Cinematic audiences loved it to pieces. In droves. Then and now. Google it again, and watch, wonder and weep at its multi-layered majesty. While Yeoh parades an inventory of piercing weaponry with the pitch-perfect movement of a fighting Fred Astaire, Zhang parades an acting prowess barely imaginable in such a scene. Cinema cognoscenti to this day call the six-minute sequence between Yeoh and Zhang the most dynamic and elegant combat scene in the history of cinema.
But brilliant and passionate though her performances were, Yeoh didn’t get the plaudits. Film folk thought Zhang stole Crouching Tiger – and almost a decade later said the same of Li and Geisha. Sylvia Chang, this month’s cover star, told this writer in 1999 that “all over the world, even Hollywood, a good role for a female actress over 40 is very hard to come by. So I went the more aggressive route by becoming a director. It helped me stay in the business longer.”
Yeoh is a three-time Prestige cover star
Luxury consultant Peter Cheung, who works closely with Prestige magazine and helped assemble our Women of Power 2022, on which Yeoh was prominent, has known the actress since both were partying their late twenties. In Cheung’s various roles with Dior, Versace and Van Cleef & Arpels, their paths crossed often and they became friends. “When Michelle won the Oscar, I screamed, jumped up and down clapping then I just cried. I’ve been such a fan of hers for so long that I still pinch myself that I can even humbly call her a friend. This couldn’t have happened to a better, more daring and kinder person. In the decades I’ve known her, she’s always shown kindness and genuine care, which is so rare for a famous global figure in such a brutal industry.” For good measure, Yeoh’s also been a goodwill ambassador to the United Nations Development Programme since 2016. “What you see is what you get.
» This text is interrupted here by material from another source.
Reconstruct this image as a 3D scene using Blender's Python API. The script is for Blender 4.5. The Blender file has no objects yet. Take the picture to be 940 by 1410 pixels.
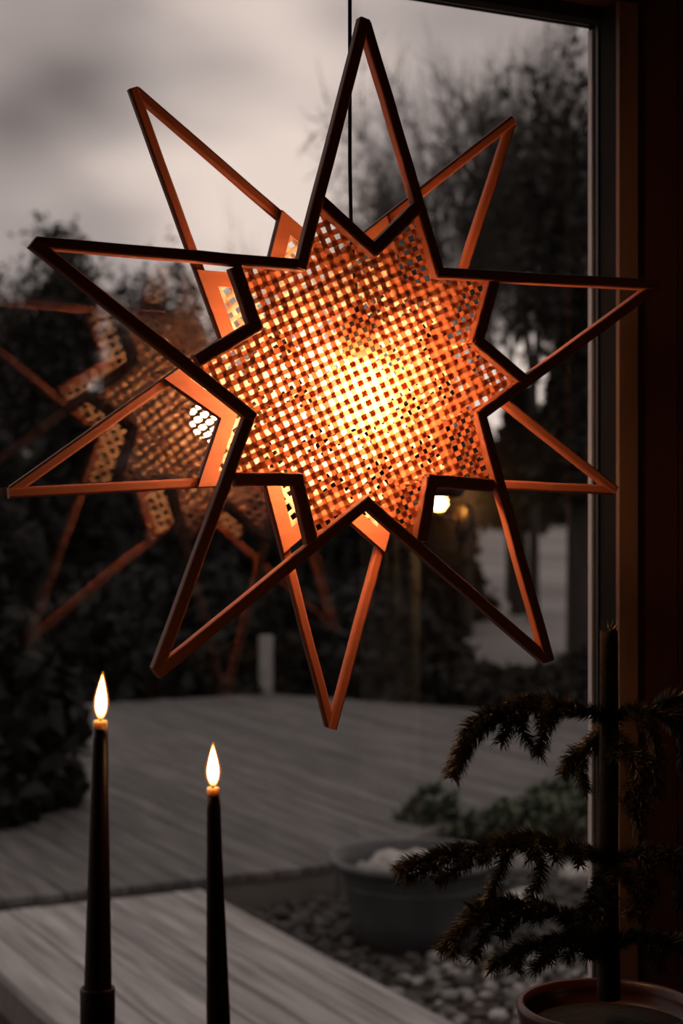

I can’t wait to see her again and give her a huge hug,” Cheung says.
Although Hong Kong actor Karen Mok hasn’t worked with Yeoh, she shared the following sentiment. “Like everyone else, I am of course thrilled about Michelle’s ‘grand slam’ win. She is an inspiration to so many of us in the industry, the Asian community, and beyond.” The terms “grand slam” and “beyond” manifest the stature of this cultural Yeohment. “Michelle is a true inspiration to all women,” says Cissy Wang, “[for] her dedication, work, intelligence and elegance. I will always remember her speech. “Ladies, don’t let anyone tell you, you’re never past your prime.”
A continent and a global audience rose in unison with Michelle’s Yeohment. And in Everything Everywhere All at Once, she finally found a project, both commercial and personal, that allowed her the freedom to go camping in the wind, and indulge it to the hilt.
“This is a historic moment. Tonight we broke that glass ceiling,” Yeoh said post-award in her Oscars95 press room interview. “Light that fire in your soul, and stay on the path, believe and dare to dream. Nothing is impossible, look at me, I’m here.”
And the rest … is one for all, and all for one. The future is a braver new world of representation on a multiverse of levels, where Everything Everywhere … belongs to Everyone All At Once.